Como é que equilibramos as várias frentes onde é preciso atuar? 

O status quo é inaceitável. É difícil, é muita coisa ao mesmo tempo – é pobreza, desigualdade social – mas no fim do dia temos de ter consciência que somos dependentes de um planeta saudável e não podemos viver isolados uns dos outros. Uma das coisas que aprendi há muito tempo com as pessoas nas ilhas do Pacífico é que somos parte da natureza e precisamos de o aceitar e descobrir como viver o nosso dia a dia em harmonia com a natureza em vez de contra ela. É difícil, hoje em dia, mas em cada decisão que tomamos devemos pensar que isso nos afecta não apenas a nós, mas ao futuro do planeta.

O tema não é de todo novo, menos ainda para os cientistas, mas nos últimos anos entrou finalmente na agenda mundial. Houve algum ponto de viragem?

Não sei se há um ponto de viragem, mas há uma consciencialização gradual que as coisas estão a piorar rapidamente.
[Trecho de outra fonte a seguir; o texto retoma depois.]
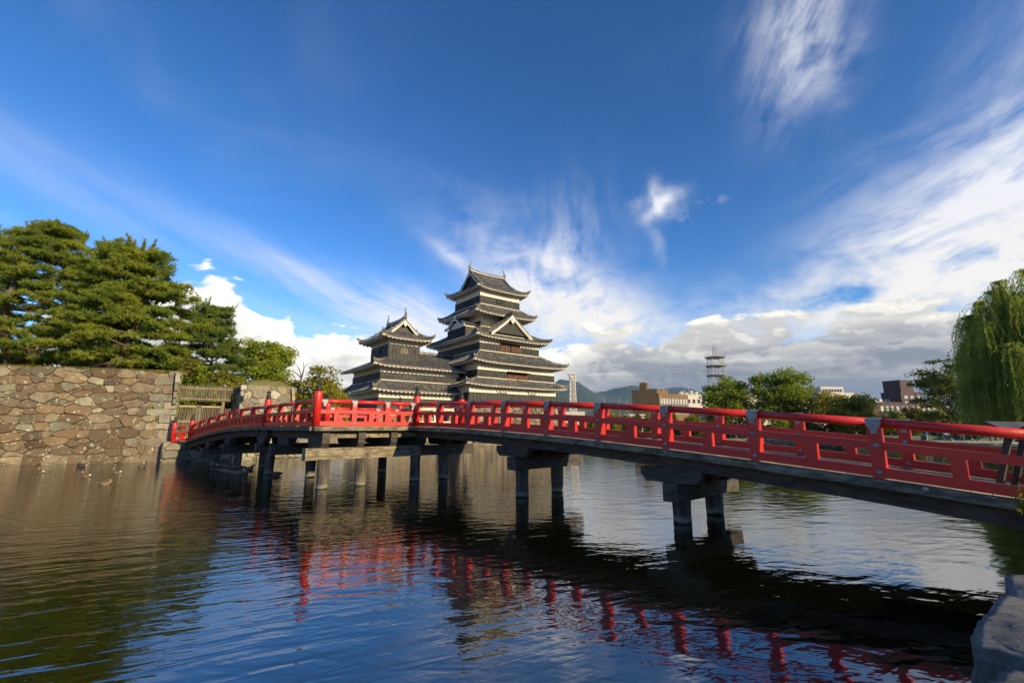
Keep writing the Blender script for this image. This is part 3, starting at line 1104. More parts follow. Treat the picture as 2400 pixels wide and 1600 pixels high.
for t in (-12.6, -6.5):
    for r in (0.30, 1.15, 2.0, 2.85):
        corbel(r, t - 0.85, t + 0.85, zb(t) - 0.605)
    zt = cap(0.12, 3.75, t)
    for r in (0.65, 2.5):
        pile(r, t, zt + 0.02)
for r in PLAT + (1.9, 2.9):
    corbel(r, 0.03, 1.75, zb(0) - 0.615)
    corbel(r, 4.4, 6.2, zb(0) - 0.615)
zt = cap(-4.75, 0.40, 0.42, M_CAP)  # sunlight painted as a paler tone; the shadowed rest follows in dark timber
cap(0.40, 3.5, 0.42)
for r in (-3.95, -2.35, 0.28, 1.85):
    pile(r, 0.42, zt + 0.02)
zt = cap(-4.75, 3.5, 5.3)
for r in (-2.8, 1.05):
    pile(r, 5.3, zt + 0.02)
for a, b in zip(PLAT, PLAT[1:]):                       # boards between the girder ends, sunlight put into their pale colour
    mb = MB(); mb.beam(P3(a + 0.17, 0.2, zb(0) - 0.46), P3(b - 0.17, 0.2, zb(0) - 0.46), 0.06, 0.24)
    mb.put('cross_board', M_CAP, bridge)
for t, rr in ((8.1, (-3.98,)), (13.4, (-4.42, -3.0)), (17.3, (-4.9,))):
    zt = cap(rn(t) - 0.15, rn(t) + 3.3, t, h=0.42)
    for k in (0.2, 1.5, 2.85):
        corbel(rn(t) + k, t - 0.75, t + 0.75, zb(t) - 0.605, 0.36)
    for r in rr:
        pile(r, t, zt + 0.02)

# ------------------------------------------------------------------ trestle barriers on the deck
def barrier(name, label, M, mat, width, height, roofed):
    """A-frame trestles joined by boards; local x along its length, z = 0 at the deck"""
    b = put(name, None, None, M, label, 'barrier')
    n = 3 if not roofed else 4
    for k in range(n):
        x = -width / 2 + width * k / (n - 1)
        for s in (-1, 1):
            mb = MB(); mb.beam((x, s * 0.34, 0.0), (x + 0.06, s * 0.05, height), 0.085, 0.085, (1, 0, 0))
            mb.put('leg', mat, b, M=M)
    for z, y in ((height * 0.92, -0.12), (height * 0.22, -0.36)):
        mb = MB(); mb.box((0, y, z), width + 0.1, 0.045, 0.13)
        mb.put('board', mat, b, M=M)
    if roofed:
        for s in (-1, 1):
            mb = MB(); mb.beam((-width / 2 - 0.1, s * 0.16, height + 0.02), (width / 2 + 0.1, s * 0.16, height + 0.02), 0.36, 0.035, (0, -s * 0.62, 1))
            mb.put('top_board', mat, b, M=M)
    else:
        mb = MB(); mb.box((0, 0.10, height * 0.90), width + 0.1, 0.045, 0.12)
        mb.put('board', mat, b, M=M)
    return b


M = frame(P3(1.3, 0.75, zb(0.7) - 0.12), BE)
barrier('trestle_barrier', 'pale bare timber trestle barrier standing on the bridge corner', M, M_BAREWOOD, 2.3, 0.92, False)
M_BAMBOO = simple('bamboo', (0.52, 0.34, 0.08), (0.62, 0.45, 0.15), 3.0, 0.45)
for k, x in enumerate((-0.75, 0.15)):
    mb = MB(); mb.tube([(x, -0.42, 0.05), (x + 0.28, 0.1, 0.95)], 0.026, 8)
    mb.put('bamboo_pole', M_BAMBOO, None, True, M=M, label=('bamboo pole leaning on the left of the pale trestle barrier', 'bamboo pole leaning on the right of the pale trestle barrier')[k], cat='pole')
M_TAR = simple('tarred_timber', (0.018, 0.016, 0.015), (0.05, 0.045, 0.04), 4.0, 0.6, 5.0)
tM = frame(P3(1.75, -19.0, zb(-19.0) - 0.12), BE) @ Matrix.Rotation(R(-16), 4, 'Z')
barrier('black_trestle_barrier', 'black tarred trestle barrier with a ridged top at the near end of the bridge', tM, M_TAR, 1.9, 1.12, True)
mb = MB(); mb.tube([(-1.05, -0.52, 0.46), (0.9, -0.40, 0.50)], 0.042, 10)
for x in (-0.7, -0.3, 0.15, 0.6):
    mb.tube([(x - 0.01, -0.50 + (x + 1.05) * 0.0615, 0.463 + (x + 1.05) * 0.02), (x + 0.01, -0.50 + (x + 1.05) * 0.0615, 0.463 + (x + 1.05) * 0.02)], 0.048, 10)
mb.put('bamboo_pole', M_BAMBOO, None, True, M=tM, label='thick yellow bamboo pole lying across the black trestle barrier', cat='pole')

# ------------------------------------------------------------------ castle keeps
class Loc:
    """local plan axes (x along ax, y along ay) at C"""
    def __init__(s, C, ax, ay):
        s.C, s.ax, s.ay = np.array(C, float), np.array(ax, float), np.array(ay, float)

    def __call__(s, x, y, z):
        p = s.C + s.ax * x + s.ay * y
        return Vector((p[0], p[1], z))


TILE_PITCH = 0.34


def rib(mb, pts, side, r=0.085):
    """half-round tile row along pts (top surface points); side = unit vector across"""
    prev = None
    up = Vector((0, 0, 1))
    base = len(mb.v)
    prof = [(-1.0, -0.1), (-0.6, 0.75), (0.6, 0.75), (1.0, -0.1)]
    for p in pts:
        for a, b in prof:
            mb.v.append(tuple(p + side * (a * r) + up * (b * r)))
    for i in range(len(pts) - 1):
        for k in range(3):
            q = base + i * 4 + k
            mb.f.append((q, q + 1, q + 5, q + 4))
    e = base + (len(pts) - 1) * 4
    mb.f.append((e, e + 1, e + 2, e + 3))


def ridge_bar(mb, pts, w, h):
    """ridge of stacked tiles along pts, w wide and h high, turned up at the outer end"""
    n = len(pts)
    base = len(mb.v)
    for i, p in enumerate(pts):
        d = (pts[min(i + 1, n - 1)] - pts[max(i - 1, 0)])
        s = Vector((-d.y, d.x, 0)).normalized()
        for a, b in ((-1, -0.6), (-1, 0.55), (-0.55, 1), (0.55, 1), (1, 0.55), (1, -0.6)):
            mb.v.append(tuple(p + s * (a * w / 2) + Vector((0, 0, b * h))))
    for i in range(n - 1):
        for k in range(6):
            q = base + i * 6 + k
            q2 = base + i * 6 + (k + 1) % 6
            mb.f.append((q, q2, q2 + 6, q + 6))
    mb.f.append(tuple(base + k for k in range(5, -1, -1)))
    mb.f.append(tuple(base + (n - 1) * 6 + k for k in range(6)))


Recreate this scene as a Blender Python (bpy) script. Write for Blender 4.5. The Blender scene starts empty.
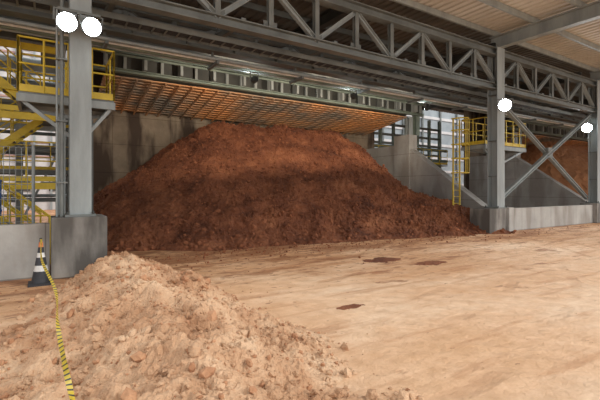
import bpy, bmesh, math, random
from mathutils import Vector, noise, Matrix
random.seed(7)
S=bpy.context.scene
S.view_settings.view_transform='Standard'
C,SN=0.843,0.538
def uv(lat,dep): return (C*lat+SN*dep, -SN*lat+C*dep)

# ---------------------------------------------------------------- materials
def mat_new(name):
    m=bpy.data.materials.new(name); m.use_nodes=True
    nt=m.node_tree; b=nt.nodes['Principled BSDF']
    return m,nt,b
def N(nt,t,**k):
    n=nt.nodes.new(t)
    for a,v in k.items(): setattr(n,a,v)
    return n
def ramp(nt,stops):
    r=N(nt,'ShaderNodeValToRGB'); e=r.color_ramp.elements
    while len(e)>1: e.remove(e[-1])
    e[0].position=stops[0][0]; e[0].color=(*stops[0][1],1)
    for p,c in stops[1:]:
        x=e.new(p); x.color=(*c,1)
    return r
def noisy(name,stops,scale=2.0,detail=8,rough=0.8,bump=0.3,bscale=20,metal=0,stretch=(1,1,1),dist=0.03):
    m,nt,b=mat_new(name)
    g=N(nt,'ShaderNodeNewGeometry'); mp=N(nt,'ShaderNodeMapping'); mp.inputs['Scale'].default_value=stretch
    nt.links.new(g.outputs['Position'],mp.inputs['Vector'])
    n=N(nt,'ShaderNodeTexNoise'); n.inputs['Scale'].default_value=scale; n.inputs['Detail'].default_value=detail; n.inputs['Roughness'].default_value=.62
    nt.links.new(mp.outputs[0],n.inputs['Vector'])
    r=ramp(nt,stops); nt.links.new(n.outputs['Fac'],r.inputs[0]); nt.links.new(r.outputs[0],b.inputs['Base Color'])
    n2=N(nt,'ShaderNodeTexNoise'); n2.inputs['Scale'].default_value=bscale; n2.inputs['Detail'].default_value=6
    nt.links.new(g.outputs['Position'],n2.inputs['Vector'])
    bp=N(nt,'ShaderNodeBump'); bp.inputs['Strength'].default_value=bump; bp.inputs['Distance'].default_value=dist
    nt.links.new(n2.outputs['Fac'],bp.inputs['Height']); nt.links.new(bp.outputs[0],b.inputs['Normal'])
    b.inputs['Roughness'].default_value=rough; b.inputs['Metallic'].default_value=metal
    return m
M={}
M['steel']=noisy('painted_steel_grey',[(.3,(.095,.103,.098)),(.7,(.185,.20,.19))],1.5,6,.5,.05,30)
M['steel_lt']=noisy('painted_steel_light',[(.3,(.20,.222,.222)),(.7,(.33,.365,.365))],1.2,6,.5,.05,30,stretch=(2,2,.4))
M['steel_gr']=noisy('painted_steel_green',[(.3,(.11,.145,.125)),(.7,(.21,.26,.22))],1.5,6,.55,.05,30)
M['steel_dk']=noisy('dark_steel',[(.3,(.03,.032,.03)),(.7,(.065,.068,.062))],1.5,6,.6,.05,30)
M['yellow']=noisy('safety_yellow',[(.3,(.50,.35,.02)),(.7,(.68,.50,.04))],3,4,.5,.05,30)
M['black']=noisy('black_rubber',[(.3,(.015,.016,.02)),(.7,(.04,.042,.05))],5,4,.6,.1,30)
M['white']=noisy('white_reflective',[(.3,(.55,.55,.53)),(.7,(.75,.75,.73))],6,4,.4,.05,30)
M['orange']=noisy('faded_orange',[(.3,(.55,.16,.04)),(.7,(.68,.25,.08))],6,4,.5,.05,30)
M['blue']=noisy('blue_paint',[(.3,(.03,.09,.28)),(.7,(.05,.14,.40))],2,4,.5,.05,30)
M['red']=noisy('faded_red_panel',[(.3,(.36,.20,.17)),(.7,(.46,.29,.25))],1,4,.6,.05,30)
M['bldg']=noisy('pale_cladding',[(.3,(.50,.48,.48)),(.7,(.66,.64,.63))],.6,4,.7,.05,30)
M['clad']=noisy('grey_cladding',[(.3,(.22,.25,.27)),(.7,(.34,.38,.40))],.6,4,.7,.05,30)
M['roof']=noisy('cream_roof_sheet',[(.3,(.47,.44,.39)),(.7,(.62,.59,.53))],.5,4,.6,.03,30)
M['roof_bk']=noisy('shaded_roof_sheet',[(.3,(.12,.115,.10)),(.7,(.21,.195,.17))],.5,4,.6,.03,30)  # rear roof sheet, darkened so its colour carries the shade of the void
M['slat']=noisy('warm_lit_slats',[(.38,(.20,.17,.135)),(.48,(.42,.24,.125)),(.60,(.62,.28,.10))],.32,6,.75,.1,30)  # orange, raised tones paint in warm light bounced up from the pile
M['ore']=noisy('bauxite_red',[(.30,(.090,.027,.011)),(.45,(.165,.052,.021)),(.60,(.255,.090,.038)),(.78,(.40,.165,.075))],1.0,15,.95,1.0,18,dist=.08)
M['ore_b']=noisy('bauxite_clod',[(.28,(.13,.042,.017)),(.75,(.38,.14,.062))],3,10,.95,.9,16,dist=.05)
M['ore_lt']=noisy('bauxite_orange',[(.28,(.32,.125,.05)),(.75,(.50,.23,.10))],1.7,12,.95,.8,14,dist=.06)
M['dirt']=noisy('pale_clay_dirt',[(.28,(.30,.145,.07)),(.42,(.47,.265,.145)),(.56,(.60,.38,.23)),(.74,(.74,.53,.35))],1.5,15,.95,1.0,30,dist=.04)
M['dirt_r']=noisy('red_clay_clod',[(.25,(.30,.13,.06)),(.75,(.56,.31,.17))],4,10,.95,.8,24,dist=.03)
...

Talvez por isso  esteja tão à nossa frente, é tão óbvio. O plástico está em toda a parte, vou a lugares remotos do oceano e vejo plástico em praias onde não há sequer pessoas.

As redes sociais foram um dos impulsos nessa consciencialização? Porque as pessoas partilham informação, o que é provavelmente umas das melhores coisas das redes sociais ...

Penso que sim! A possibilidade das pessoas partilharem informação é igualitária, não há classe social, todos têm uma voz e às vezes as mensagens certas vêm através da desordem. As pessoas aperceberam-se que há plástico em toda a parte. Todos têm uma opinião negativa sobre o plástico, alguns outros temas podem ser mais difíceis de identificar e eu espero que identifiquemos o problema do plástico na próxima década porque é óbvio para todos e que é um problema de saúde humana. É quando as pessoas começam a mudar.

Imagine que nos livramos do problema do plástico nos próximos 10 anos: continuaríamos a ter outros problemas ...

Isto é sobre viver melhor, de forma mais inteligente, tentar perceber como viver mais em equilíbrio com a mãe natureza. Há coisas que precisamos fazer, precisamos de reconhecer o valor da natureza e quão importante é para nós.